• TASK TO CARRY OUT:
Your task is to print the material below exactly as presented.

• DATASET EXCERPT:
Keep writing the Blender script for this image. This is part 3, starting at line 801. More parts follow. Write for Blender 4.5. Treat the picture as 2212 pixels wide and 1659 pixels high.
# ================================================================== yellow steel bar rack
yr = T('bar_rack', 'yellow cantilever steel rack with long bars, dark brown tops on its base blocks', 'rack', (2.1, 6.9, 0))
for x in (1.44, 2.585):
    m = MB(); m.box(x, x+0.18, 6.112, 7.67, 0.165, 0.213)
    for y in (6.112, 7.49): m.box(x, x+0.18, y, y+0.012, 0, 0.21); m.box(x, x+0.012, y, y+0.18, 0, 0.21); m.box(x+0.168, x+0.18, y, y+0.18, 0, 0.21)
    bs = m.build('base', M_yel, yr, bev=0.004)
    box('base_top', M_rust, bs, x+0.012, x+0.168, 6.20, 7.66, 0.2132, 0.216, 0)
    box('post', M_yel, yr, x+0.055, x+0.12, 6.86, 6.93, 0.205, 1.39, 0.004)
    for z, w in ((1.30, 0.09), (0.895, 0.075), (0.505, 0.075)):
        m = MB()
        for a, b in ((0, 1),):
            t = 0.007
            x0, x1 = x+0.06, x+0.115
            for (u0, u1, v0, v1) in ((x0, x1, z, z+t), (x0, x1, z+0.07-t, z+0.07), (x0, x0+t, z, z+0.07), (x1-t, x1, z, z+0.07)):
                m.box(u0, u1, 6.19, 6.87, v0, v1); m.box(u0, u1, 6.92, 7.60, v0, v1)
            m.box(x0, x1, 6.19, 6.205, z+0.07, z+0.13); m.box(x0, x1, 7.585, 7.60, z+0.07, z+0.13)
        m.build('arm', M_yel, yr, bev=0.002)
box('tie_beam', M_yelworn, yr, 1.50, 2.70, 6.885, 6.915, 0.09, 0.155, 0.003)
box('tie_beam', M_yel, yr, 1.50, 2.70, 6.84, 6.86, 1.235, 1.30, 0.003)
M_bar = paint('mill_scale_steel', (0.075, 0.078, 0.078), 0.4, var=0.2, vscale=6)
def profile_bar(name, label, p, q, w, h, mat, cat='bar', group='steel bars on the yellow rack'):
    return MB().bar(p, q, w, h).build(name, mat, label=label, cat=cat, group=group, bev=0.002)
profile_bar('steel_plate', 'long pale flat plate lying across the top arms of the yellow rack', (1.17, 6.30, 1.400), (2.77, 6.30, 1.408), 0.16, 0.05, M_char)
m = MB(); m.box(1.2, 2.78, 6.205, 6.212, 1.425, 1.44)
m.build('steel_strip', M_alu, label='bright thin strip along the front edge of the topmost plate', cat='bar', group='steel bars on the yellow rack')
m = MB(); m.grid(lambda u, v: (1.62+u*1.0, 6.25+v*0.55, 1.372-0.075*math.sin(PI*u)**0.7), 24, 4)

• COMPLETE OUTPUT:
Keep writing the Blender script for this image. This is part 3, starting at line 801. More parts follow. Write for Blender 4.5. Treat the picture as 2212 pixels wide and 1659 pixels high.
# ================================================================== yellow steel bar rack
yr = T('bar_rack', 'yellow cantilever steel rack with long bars, dark brown tops on its base blocks', 'rack', (2.1, 6.9, 0))
for x in (1.44, 2.585):
    m = MB(); m.box(x, x+0.18, 6.112, 7.67, 0.165, 0.213)
    for y in (6.112, 7.49): m.box(x, x+0.18, y, y+0.012, 0, 0.21); m.box(x, x+0.012, y, y+0.18, 0, 0.21); m.box(x+0.168, x+0.18, y, y+0.18, 0, 0.21)
    bs = m.build('base', M_yel, yr, bev=0.004)
    box('base_top', M_rust, bs, x+0.012, x+0.168, 6.20, 7.66, 0.2132, 0.216, 0)
    box('post', M_yel, yr, x+0.055, x+0.12, 6.86, 6.93, 0.205, 1.39, 0.004)
    for z, w in ((1.30, 0.09), (0.895, 0.075), (0.505, 0.075)):
        m = MB()
        for a, b in ((0, 1),):
            t = 0.007
            x0, x1 = x+0.06, x+0.115
            for (u0, u1, v0, v1) in ((x0, x1, z, z+t), (x0, x1, z+0.07-t, z+0.07), (x0, x0+t, z, z+0.07), (x1-t, x1, z, z+0.07)):
                m.box(u0, u1, 6.19, 6.87, v0, v1); m.box(u0, u1, 6.92, 7.60, v0, v1)
            m.box(x0, x1, 6.19, 6.205, z+0.07, z+0.13); m.box(x0, x1, 7.585, 7.60, z+0.07, z+0.13)
        m.build('arm', M_yel, yr, bev=0.002)
box('tie_beam', M_yelworn, yr, 1.50, 2.70, 6.885, 6.915, 0.09, 0.155, 0.003)
box('tie_beam', M_yel, yr, 1.50, 2.70, 6.84, 6.86, 1.235, 1.30, 0.003)
M_bar = paint('mill_scale_steel', (0.075, 0.078, 0.078), 0.4, var=0.2, vscale=6)
def profile_bar(name, label, p, q, w, h, mat, cat='bar', group='steel bars on the yellow rack'):
    return MB().bar(p, q, w, h).build(name, mat, label=label, cat=cat, group=group, bev=0.002)
profile_bar('steel_plate', 'long pale flat plate lying across the top arms of the yellow rack', (1.17, 6.30, 1.400), (2.77, 6.30, 1.408), 0.16, 0.05, M_char)
m = MB(); m.box(1.2, 2.78, 6.205, 6.212, 1.425, 1.44)
m.build('steel_strip', M_alu, label='bright thin strip along the front edge of the topmost plate', cat='bar', group='steel bars on the yellow rack')
m = MB(); m.grid(lambda u, v: (1.62+u*1.0, 6.25+v*0.55, 1.372-0.075*math.sin(PI*u)**0.7), 24, 4)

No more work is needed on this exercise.